■ **WHAT IS REQUIRED**
From the top of the entries, reproduce each line exactly, stopping after the line that contains "cam.location = (0, 0, EYE);". Omit pictures.
--- BEGIN DATASET RECORDS ---
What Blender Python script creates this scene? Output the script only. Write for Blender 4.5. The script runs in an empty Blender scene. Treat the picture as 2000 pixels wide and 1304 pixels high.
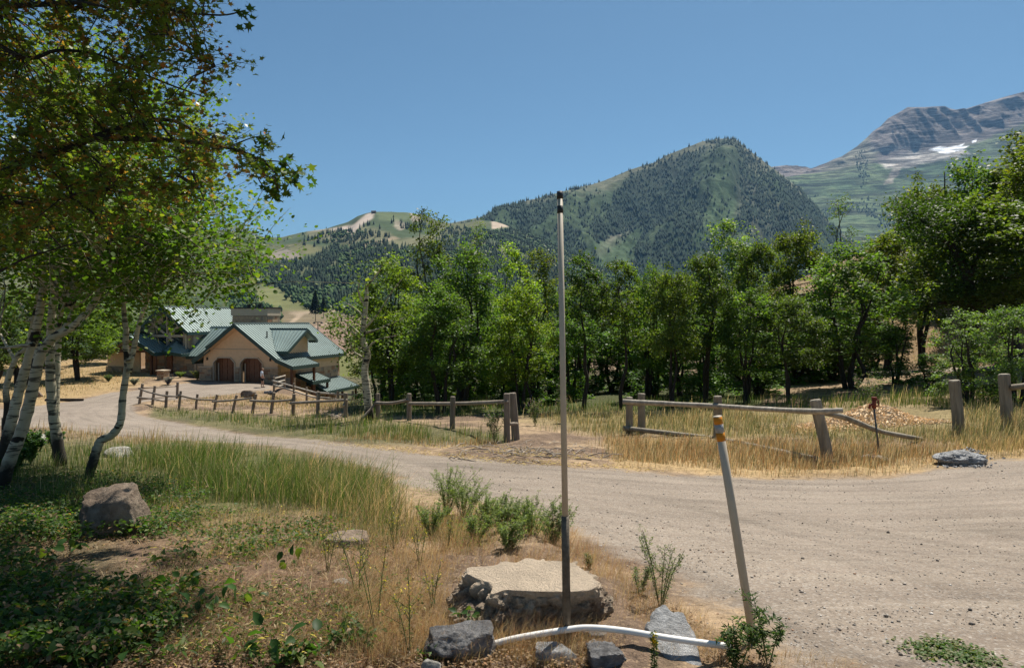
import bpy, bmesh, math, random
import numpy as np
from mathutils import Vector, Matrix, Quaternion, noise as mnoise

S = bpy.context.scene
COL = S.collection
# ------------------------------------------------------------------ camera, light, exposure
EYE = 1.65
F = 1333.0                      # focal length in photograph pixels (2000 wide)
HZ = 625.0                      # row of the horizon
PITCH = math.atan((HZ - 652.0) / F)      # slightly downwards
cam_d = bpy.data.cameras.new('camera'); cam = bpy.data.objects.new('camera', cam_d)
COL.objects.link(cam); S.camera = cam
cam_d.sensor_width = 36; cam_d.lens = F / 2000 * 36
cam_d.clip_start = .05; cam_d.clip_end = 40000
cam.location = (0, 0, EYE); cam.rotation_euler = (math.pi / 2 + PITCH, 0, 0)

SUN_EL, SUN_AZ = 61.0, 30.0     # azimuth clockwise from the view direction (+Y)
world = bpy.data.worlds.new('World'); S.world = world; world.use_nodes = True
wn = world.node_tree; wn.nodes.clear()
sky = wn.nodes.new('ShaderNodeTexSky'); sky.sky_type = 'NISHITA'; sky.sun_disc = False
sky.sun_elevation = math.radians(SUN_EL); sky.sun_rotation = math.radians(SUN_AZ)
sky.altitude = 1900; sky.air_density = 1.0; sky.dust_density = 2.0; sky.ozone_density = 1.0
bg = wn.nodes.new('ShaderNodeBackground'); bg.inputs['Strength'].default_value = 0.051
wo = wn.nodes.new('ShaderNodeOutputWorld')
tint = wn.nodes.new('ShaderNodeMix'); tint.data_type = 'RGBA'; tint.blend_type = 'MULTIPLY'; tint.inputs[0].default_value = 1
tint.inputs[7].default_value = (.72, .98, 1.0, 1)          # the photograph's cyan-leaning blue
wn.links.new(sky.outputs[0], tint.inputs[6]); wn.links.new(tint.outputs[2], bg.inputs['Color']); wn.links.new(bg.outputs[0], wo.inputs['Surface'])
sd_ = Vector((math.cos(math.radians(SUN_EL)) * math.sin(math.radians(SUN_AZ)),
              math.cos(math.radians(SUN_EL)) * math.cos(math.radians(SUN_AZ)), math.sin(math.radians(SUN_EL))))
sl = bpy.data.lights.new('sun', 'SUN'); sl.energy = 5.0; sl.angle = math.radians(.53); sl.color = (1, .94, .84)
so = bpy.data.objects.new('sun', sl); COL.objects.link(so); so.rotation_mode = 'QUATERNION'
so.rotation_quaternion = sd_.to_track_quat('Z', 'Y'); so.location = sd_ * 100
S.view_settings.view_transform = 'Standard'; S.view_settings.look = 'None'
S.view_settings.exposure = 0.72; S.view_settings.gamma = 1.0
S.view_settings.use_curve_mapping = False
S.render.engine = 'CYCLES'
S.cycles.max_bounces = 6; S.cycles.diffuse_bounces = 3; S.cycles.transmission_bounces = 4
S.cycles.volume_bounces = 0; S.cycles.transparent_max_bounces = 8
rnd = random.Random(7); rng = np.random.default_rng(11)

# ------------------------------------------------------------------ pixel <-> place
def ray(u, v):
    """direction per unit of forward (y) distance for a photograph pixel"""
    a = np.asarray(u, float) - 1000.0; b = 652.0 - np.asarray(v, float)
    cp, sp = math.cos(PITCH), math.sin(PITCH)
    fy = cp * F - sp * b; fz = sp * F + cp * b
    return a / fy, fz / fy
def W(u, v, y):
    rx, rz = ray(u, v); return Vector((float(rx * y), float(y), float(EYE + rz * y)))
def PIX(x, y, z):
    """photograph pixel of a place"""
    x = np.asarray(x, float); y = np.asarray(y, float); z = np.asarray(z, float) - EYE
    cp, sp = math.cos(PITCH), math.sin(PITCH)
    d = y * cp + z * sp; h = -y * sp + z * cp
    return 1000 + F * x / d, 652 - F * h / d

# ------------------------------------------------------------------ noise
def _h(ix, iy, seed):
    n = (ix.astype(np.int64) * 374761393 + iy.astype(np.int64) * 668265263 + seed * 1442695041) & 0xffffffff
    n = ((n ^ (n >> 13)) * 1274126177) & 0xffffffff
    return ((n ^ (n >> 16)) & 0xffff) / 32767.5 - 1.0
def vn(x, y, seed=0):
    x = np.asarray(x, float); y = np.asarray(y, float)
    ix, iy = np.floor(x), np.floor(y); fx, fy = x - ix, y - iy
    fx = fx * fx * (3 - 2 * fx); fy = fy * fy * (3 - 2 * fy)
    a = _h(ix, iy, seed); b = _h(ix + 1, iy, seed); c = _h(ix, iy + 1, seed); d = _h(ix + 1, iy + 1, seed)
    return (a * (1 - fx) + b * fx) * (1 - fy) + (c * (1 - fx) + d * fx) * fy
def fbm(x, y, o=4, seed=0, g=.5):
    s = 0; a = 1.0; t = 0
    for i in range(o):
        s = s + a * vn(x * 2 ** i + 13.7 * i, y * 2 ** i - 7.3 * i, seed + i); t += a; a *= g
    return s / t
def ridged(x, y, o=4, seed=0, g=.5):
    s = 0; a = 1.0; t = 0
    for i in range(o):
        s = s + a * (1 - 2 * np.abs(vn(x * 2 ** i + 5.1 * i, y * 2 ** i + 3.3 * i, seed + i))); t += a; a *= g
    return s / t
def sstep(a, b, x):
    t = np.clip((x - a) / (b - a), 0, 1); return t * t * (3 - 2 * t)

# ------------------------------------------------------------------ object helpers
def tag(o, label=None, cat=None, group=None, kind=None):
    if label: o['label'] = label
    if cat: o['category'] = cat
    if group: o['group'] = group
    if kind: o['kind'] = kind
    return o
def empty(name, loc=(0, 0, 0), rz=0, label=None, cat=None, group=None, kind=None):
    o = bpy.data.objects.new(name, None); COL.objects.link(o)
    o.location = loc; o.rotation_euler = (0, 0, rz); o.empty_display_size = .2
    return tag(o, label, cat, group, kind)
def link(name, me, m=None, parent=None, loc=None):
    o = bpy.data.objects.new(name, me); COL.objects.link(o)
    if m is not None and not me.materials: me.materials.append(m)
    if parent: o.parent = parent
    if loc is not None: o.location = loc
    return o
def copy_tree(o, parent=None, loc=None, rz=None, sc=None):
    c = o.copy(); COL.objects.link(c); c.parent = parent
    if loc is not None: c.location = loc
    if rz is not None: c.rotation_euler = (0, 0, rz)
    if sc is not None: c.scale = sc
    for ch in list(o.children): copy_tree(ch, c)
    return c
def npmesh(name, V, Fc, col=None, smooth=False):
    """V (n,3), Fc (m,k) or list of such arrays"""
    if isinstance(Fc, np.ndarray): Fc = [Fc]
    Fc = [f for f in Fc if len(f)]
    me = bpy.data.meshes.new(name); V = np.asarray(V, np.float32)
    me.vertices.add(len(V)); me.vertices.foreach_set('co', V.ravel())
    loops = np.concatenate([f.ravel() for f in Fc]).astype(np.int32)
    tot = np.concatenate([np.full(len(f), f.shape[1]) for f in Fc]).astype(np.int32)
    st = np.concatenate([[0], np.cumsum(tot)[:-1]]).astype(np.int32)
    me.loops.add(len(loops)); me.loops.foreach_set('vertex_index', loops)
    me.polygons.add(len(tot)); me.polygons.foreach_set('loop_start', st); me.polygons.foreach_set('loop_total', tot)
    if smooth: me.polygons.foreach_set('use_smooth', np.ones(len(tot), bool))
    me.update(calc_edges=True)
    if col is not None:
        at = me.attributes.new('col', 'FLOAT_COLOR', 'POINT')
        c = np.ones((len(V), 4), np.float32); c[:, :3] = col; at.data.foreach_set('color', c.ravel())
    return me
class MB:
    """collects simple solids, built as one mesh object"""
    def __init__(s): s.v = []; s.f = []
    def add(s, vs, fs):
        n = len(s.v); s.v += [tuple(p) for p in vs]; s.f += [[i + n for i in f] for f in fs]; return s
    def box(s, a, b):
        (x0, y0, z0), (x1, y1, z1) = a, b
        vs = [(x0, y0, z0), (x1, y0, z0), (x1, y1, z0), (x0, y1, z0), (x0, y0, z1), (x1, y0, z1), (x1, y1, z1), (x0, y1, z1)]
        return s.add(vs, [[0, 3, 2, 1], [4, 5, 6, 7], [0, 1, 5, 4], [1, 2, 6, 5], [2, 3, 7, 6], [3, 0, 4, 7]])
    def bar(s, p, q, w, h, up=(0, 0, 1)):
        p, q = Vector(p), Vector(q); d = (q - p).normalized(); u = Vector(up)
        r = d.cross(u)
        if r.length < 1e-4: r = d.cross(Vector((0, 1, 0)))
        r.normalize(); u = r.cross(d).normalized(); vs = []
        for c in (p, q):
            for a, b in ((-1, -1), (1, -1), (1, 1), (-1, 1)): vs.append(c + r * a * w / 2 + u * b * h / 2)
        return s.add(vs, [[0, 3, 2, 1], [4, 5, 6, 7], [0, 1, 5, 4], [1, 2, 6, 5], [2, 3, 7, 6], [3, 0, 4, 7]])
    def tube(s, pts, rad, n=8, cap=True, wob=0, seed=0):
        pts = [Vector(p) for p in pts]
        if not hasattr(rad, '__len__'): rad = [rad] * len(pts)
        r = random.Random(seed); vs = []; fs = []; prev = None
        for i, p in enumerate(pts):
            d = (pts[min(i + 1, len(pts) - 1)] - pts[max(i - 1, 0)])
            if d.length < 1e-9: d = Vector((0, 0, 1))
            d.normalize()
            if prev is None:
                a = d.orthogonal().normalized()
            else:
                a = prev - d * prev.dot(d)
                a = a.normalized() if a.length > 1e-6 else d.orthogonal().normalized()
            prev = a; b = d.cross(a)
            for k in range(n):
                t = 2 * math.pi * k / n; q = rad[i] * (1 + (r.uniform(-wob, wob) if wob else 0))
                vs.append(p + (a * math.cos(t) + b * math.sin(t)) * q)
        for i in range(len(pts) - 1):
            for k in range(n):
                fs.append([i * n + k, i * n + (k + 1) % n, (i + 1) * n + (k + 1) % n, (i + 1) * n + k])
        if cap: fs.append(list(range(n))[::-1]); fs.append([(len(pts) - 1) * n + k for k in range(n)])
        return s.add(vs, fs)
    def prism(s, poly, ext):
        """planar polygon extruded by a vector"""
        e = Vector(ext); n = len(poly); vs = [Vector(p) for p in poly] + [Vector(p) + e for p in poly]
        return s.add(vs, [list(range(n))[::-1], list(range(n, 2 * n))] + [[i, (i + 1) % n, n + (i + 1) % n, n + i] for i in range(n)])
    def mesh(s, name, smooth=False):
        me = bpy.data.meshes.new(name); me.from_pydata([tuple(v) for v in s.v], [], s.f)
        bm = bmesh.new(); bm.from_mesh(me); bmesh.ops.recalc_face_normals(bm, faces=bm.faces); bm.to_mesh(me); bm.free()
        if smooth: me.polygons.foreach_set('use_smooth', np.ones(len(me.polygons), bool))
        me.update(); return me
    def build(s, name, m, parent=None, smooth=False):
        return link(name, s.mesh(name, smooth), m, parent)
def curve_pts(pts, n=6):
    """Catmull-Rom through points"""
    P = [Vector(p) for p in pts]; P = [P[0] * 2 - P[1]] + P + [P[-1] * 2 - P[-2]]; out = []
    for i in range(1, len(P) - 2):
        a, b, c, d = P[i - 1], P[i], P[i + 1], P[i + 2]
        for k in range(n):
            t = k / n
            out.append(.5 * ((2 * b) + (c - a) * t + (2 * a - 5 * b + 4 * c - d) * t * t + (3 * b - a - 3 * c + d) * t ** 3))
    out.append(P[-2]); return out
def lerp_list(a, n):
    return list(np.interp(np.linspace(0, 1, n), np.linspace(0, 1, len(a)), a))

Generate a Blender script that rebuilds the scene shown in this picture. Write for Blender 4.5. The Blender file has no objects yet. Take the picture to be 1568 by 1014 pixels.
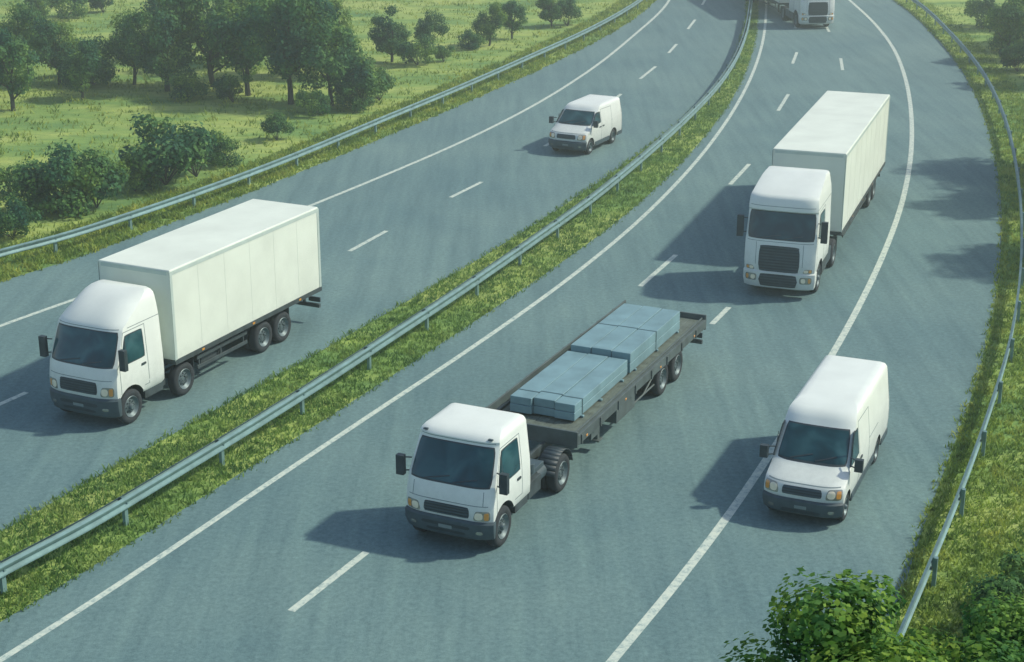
--- END DATASET RECORDS ---
■ **EXERCISE RESPONSE**
What Blender Python script creates this scene? Output the script only. Write for Blender 4.5. The script runs in an empty Blender scene. Treat the picture as 2000 pixels wide and 1304 pixels high.
import bpy, bmesh, math, random
import numpy as np
from mathutils import Vector, Matrix, Quaternion, noise as mnoise

S = bpy.context.scene
COL = S.collection
# ------------------------------------------------------------------ camera, light, exposure
EYE = 1.65
F = 1333.0                      # focal length in photograph pixels (2000 wide)
HZ = 625.0                      # row of the horizon
PITCH = math.atan((HZ - 652.0) / F)      # slightly downwards
cam_d = bpy.data.cameras.new('camera'); cam = bpy.data.objects.new('camera', cam_d)
COL.objects.link(cam); S.camera = cam
cam_d.sensor_width = 36; cam_d.lens = F / 2000 * 36
cam_d.clip_start = .05; cam_d.clip_end = 40000
cam.location = (0, 0, EYE); cam.rotation_euler = (math.pi / 2 + PITCH, 0, 0)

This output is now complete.